Die Zeit dafür ist sowieso knapp. Dies erklärt zum Beispiel auch, warum die Kamera ihre Protagonistinnen nicht noch nach Hause begleitet. Es ist der einzige Erholungsmoment, bevor es wieder in die Geschlossenheit des Hotels geht, beschreibt Trocker den Alltag ihrer Protagonisten und Protagonistinnen. Nur einmal sehen wir raus auf die Berge. Eine Setzung, die auch die Austauschbarkeit dieser Arbeitserfahrung verdeutlicht. Oder wie es die Regisseurin ausdrückt: die Strenge (der Bildsprache) erzählt auch die Strenge des Lebens. Eine Szene am Ende fällt jedoch ganz raus und hat bei der Moderation Irritation ausgelöst. Warum diese klare Montage der Gegenstände und des Sounds?
Die Darstellung der Spuren, wie die Regisseurin sie nennt, war eine Herausforderung und viele hätten mit dieser „Spurendramaturgie“ Probleme. Da sie keine Gäste filmen wollten, konnten sie stets nur in den Abreisezimmern filmen, was lustige Anrufe nach sich gezogen hätte, in denen die Arbeiterinnen ihnen sagten, wo es gerade besonders schlimm aussähe und dass sie schnell kommen sollten. Da eine Folge der bisherigen Filmvorführungen gewesen sei, dass sich einige als Gäste nun anders verhalten wollten, fragt man sich schmerzlich, wo das Bewusstsein und die Aufmerksamkeit über diese Arbeit geblieben ist.
Die strukturelle Abhängigkeit der Angestellten bringt im Film wie auch im Gespräch den Rassismus zutage, mit dem die Arbeiterinnen, die aus dem Ausland kommen, konfrontiert sind. Die Entscheidung als Filmteam keine Anweisungen zu geben, sondern sich „einzufädeln“, wie es die Regisseurin beschreibt, hat dann auch die konkrete Ansprache von Problemen wie die der Wohnungssuche und des Familiennachzuges ausgelassen – sie wollte diese Themen nicht forcieren, dennoch waren sie natürlich sehr präsent.
Trocker beschreibt die Herausforderung dieser Doppelrolle, sich um das Bild zu kümmern und Teil dieser sozialen Situation zu sein.

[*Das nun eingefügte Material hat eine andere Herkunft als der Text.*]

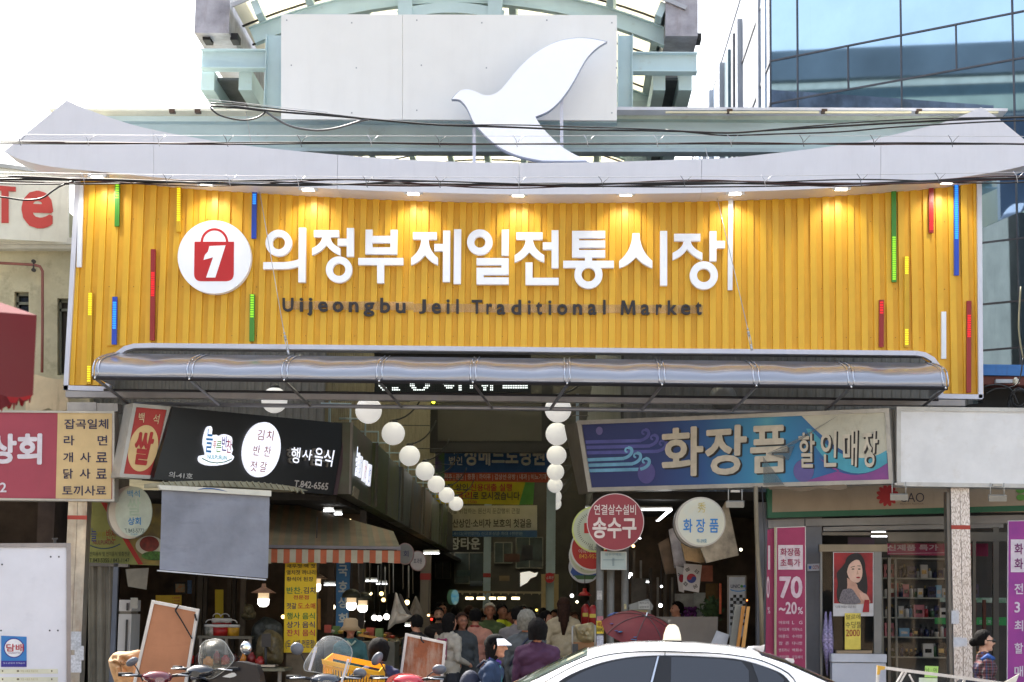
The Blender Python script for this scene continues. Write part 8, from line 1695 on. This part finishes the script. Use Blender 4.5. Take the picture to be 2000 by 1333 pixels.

Erstaunlich dabei, findet Turhan, wie unsichtbar die Kamera und auch das Team bleibt, wie nie ein Blick in ihre Richtung geht und sich die Figuren untereinander öffnen. Es klinge vielleicht esoterisch, gibt Trocker voraus, aber sie glaubt es sei eine Frage der Energie. Ihr kleines Team „aus ganz fantastischen Frauen“ hat scheinbar maßgeblich zu der Gewöhnung beigetragen, aber natürlich auch der Zeitdruck, die Hektik, die die Choreografie, die der Film beschreibt, vorgeben. „Es bleibt keine Zeit für irgendwas“. Wie ließ sich das planen, was waren die Überlegungen zum Aufbau? fragt die Moderation.
Die Regisseurin beschreibt die abendlichen Materialsichtungen sowie die Arbeit am Schnitt, bei der Dinge sichtbar wurden, die sie vorher nicht gesehen hätten. Bestimmte Abläufe, wie das Abholen der Wäsche, ließen sich zum Beispiel vorbereiten, ganz im Gegensatz zum Filmen der Menschen. Das geduldige Einfädeln erscheint als roter Faden dieser Filmarbeit, aber auch der konzentrierten Gesprächsführung und zieht sich bis in die offene Fragerunde.
Der letzte Kommentar aus dem Publikum, dann erstmals all die Hotelgäste im Diskussionssaal erwähnend, lobt die filmische Darstellung und vergleicht das Verhältnis mit einem Möbiusband; zwei Seiten, die sich nie berühren. Zeit, es zu zerreißen.